The apostolate should not come from a priori thinking, it cannot be planned on paper, because it is life. Even the descriptions of the groups which are at work given in earlier chapters are no more like the real thing than a physiological plan is like a human body. But a body adapts itself, and grows, influenced by the surroundings in which it finds itself. So it is with Catholic Action, which is "the reaction of Christian consciences in face of a living milieu". In illustration of this we may cite the Bourse group at Paris, a practical example of an application of the principles outlined in the previous chapter. Here men were faced with the problem of living a Christian life in a milieu which was not Christian: their task was to conquer it; the movement which they have started is to deal with their explicit problem. But for the fishermen on the shores of Brittany there is quite a different situation to be faced, though the answer to it is, like that of the Paris group, Catholic Action.

This means that there will always be a certain unity, a unity in multiplicity, so that Catholic Action will be "a true organic body, composed, therefore, of distinct elements not entering the one into the other, but none the less all of them concurring into one and the same vitality, each intent upon its own functions, yet having as aim that unity of endeavour, of thoughts and of work, without which no real success is possible" (Discourse of Pius XI to the Superior Councils of Italian Catholic Action, 28.6.30). This unity is given by the fact that all are working with the Hierarchy: that which makes one part of Catholic Action is the mandate of the Bishop. Nihil sine Episcopo. This again can be illustrated in practice by the admirable means by which this unity of purpose is achieved in France, through the Council under Mgr. Courbe.

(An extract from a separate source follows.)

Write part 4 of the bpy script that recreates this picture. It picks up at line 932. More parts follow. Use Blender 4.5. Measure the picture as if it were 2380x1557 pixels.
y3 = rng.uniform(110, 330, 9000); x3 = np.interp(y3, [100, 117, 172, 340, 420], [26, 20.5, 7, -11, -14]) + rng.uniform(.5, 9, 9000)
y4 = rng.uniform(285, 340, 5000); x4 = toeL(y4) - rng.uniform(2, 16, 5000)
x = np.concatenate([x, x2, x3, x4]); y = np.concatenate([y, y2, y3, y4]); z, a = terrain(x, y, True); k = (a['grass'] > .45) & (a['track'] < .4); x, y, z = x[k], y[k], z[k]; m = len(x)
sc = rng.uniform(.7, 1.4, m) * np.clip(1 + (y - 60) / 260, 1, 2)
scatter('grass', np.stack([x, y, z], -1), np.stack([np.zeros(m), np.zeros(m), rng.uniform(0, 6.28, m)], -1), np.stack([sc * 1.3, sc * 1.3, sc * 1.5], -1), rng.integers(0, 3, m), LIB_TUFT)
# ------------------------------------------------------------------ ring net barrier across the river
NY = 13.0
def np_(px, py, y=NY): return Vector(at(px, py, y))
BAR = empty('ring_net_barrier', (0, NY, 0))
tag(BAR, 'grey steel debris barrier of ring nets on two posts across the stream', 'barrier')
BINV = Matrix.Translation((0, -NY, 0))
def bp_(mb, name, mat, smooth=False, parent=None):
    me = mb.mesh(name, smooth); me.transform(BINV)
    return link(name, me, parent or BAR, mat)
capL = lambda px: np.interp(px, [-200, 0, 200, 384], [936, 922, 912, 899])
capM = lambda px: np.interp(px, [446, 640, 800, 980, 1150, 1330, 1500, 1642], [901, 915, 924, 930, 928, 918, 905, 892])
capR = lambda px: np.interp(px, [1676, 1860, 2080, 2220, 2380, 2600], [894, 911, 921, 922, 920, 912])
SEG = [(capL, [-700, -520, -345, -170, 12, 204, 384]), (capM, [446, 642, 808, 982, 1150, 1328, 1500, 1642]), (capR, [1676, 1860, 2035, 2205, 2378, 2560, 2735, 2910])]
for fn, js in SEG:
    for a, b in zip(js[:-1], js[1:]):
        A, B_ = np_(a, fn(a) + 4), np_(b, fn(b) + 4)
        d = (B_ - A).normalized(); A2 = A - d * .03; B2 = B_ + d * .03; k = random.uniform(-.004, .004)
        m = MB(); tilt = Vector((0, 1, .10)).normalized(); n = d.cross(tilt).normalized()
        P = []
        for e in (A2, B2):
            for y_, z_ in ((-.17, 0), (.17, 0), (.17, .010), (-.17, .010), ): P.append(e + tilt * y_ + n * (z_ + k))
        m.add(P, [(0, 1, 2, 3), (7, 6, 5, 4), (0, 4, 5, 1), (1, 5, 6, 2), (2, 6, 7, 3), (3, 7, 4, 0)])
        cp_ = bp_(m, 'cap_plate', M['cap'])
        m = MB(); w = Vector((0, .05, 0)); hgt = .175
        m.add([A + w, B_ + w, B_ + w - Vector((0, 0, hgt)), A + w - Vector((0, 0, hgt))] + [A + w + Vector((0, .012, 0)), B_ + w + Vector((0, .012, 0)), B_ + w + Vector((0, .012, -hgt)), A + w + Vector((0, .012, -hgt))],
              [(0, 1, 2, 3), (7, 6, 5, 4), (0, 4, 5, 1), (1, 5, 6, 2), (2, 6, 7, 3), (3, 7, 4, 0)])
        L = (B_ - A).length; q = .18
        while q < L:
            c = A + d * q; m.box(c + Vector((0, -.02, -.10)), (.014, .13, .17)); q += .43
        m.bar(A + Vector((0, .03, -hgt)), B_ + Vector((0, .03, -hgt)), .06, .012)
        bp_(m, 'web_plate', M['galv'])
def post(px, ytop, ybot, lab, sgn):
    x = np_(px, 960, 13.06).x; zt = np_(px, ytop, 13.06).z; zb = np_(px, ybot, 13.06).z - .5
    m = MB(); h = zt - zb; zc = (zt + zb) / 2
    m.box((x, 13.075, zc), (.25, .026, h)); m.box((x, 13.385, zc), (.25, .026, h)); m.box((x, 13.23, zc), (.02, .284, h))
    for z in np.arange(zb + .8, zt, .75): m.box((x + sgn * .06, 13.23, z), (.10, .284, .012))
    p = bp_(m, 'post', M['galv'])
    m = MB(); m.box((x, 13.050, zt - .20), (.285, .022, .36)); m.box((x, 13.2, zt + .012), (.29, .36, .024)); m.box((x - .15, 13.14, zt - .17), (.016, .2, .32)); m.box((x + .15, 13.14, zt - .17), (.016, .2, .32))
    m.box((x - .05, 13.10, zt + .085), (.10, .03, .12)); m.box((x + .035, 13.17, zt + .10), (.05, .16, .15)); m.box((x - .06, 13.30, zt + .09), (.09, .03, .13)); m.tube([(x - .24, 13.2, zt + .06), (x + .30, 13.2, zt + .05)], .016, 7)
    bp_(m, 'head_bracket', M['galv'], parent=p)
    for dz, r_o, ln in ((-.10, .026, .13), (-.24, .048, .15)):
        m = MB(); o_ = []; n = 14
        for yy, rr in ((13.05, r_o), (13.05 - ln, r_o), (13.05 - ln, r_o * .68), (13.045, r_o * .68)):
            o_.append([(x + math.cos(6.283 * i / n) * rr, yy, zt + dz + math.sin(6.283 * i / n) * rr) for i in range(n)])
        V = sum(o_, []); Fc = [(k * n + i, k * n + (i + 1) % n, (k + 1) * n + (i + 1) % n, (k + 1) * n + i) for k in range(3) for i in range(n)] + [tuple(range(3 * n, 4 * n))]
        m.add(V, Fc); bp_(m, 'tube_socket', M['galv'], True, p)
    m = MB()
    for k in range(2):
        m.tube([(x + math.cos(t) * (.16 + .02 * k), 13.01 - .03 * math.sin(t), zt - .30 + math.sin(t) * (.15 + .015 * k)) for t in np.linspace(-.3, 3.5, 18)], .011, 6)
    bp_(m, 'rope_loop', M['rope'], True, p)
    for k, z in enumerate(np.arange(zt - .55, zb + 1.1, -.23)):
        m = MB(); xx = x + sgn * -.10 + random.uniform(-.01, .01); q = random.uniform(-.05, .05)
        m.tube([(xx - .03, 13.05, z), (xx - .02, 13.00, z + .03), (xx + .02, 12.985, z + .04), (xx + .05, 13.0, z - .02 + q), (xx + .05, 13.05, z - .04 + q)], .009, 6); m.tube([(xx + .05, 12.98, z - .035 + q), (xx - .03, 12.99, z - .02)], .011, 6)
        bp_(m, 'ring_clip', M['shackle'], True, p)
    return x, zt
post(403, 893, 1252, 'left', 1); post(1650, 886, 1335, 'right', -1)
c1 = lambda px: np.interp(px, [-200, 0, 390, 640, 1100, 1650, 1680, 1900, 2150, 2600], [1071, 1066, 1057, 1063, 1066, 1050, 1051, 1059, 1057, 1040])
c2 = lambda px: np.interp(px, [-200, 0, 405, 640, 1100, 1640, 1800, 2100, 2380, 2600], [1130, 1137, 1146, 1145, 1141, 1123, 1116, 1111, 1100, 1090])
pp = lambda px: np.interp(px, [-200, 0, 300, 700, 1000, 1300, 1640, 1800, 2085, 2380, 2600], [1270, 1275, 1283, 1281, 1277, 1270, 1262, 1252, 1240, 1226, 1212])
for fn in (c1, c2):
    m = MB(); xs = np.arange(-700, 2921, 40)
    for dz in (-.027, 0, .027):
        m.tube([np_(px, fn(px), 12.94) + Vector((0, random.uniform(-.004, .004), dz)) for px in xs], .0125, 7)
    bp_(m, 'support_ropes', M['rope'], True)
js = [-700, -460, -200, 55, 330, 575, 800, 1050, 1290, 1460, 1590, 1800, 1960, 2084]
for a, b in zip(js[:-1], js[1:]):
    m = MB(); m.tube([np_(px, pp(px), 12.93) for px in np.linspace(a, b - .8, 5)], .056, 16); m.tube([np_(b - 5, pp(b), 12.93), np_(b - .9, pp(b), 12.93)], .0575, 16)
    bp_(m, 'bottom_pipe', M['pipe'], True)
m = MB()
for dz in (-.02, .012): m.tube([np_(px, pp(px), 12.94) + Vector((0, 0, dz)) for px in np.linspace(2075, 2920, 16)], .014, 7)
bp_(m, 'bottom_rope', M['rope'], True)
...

Finally, Catholic Action is not a negative thing. It has not been suddenly conceived by the Pope as a good weapon to combat Communism or Fascism or Capitalism or any other ism. It is positive, and therefore its language is positive, even military; speaking of conquest, those to be overcome, militants, the battle, and the leader. But the leader is Christ, the weapons those which He Himself forged when on earth, the tactics those which He Himself dictated, "I am the Way, I am the Truth, I am the Life". As all are called to live a Christ-life, all are called to do as He did, to go about doing good. The good they are to do is to save the souls of those about them for Christ; to some extent they have the care of those souls, to some extent they are called to the apos- tolate. There can be no question of fixing duties and penalties where everything depends on circumstances, but could there be more solemn words, fitting words with which to conclude, than those of our Holy Father, the Pope, of Catholic Action, "Catholic Action is a function of the pastoral ministry and therefore so bound up with Christian life that whatever assists it or hinders it is a definite assistance or a violation of the rights of the Church and of souls"?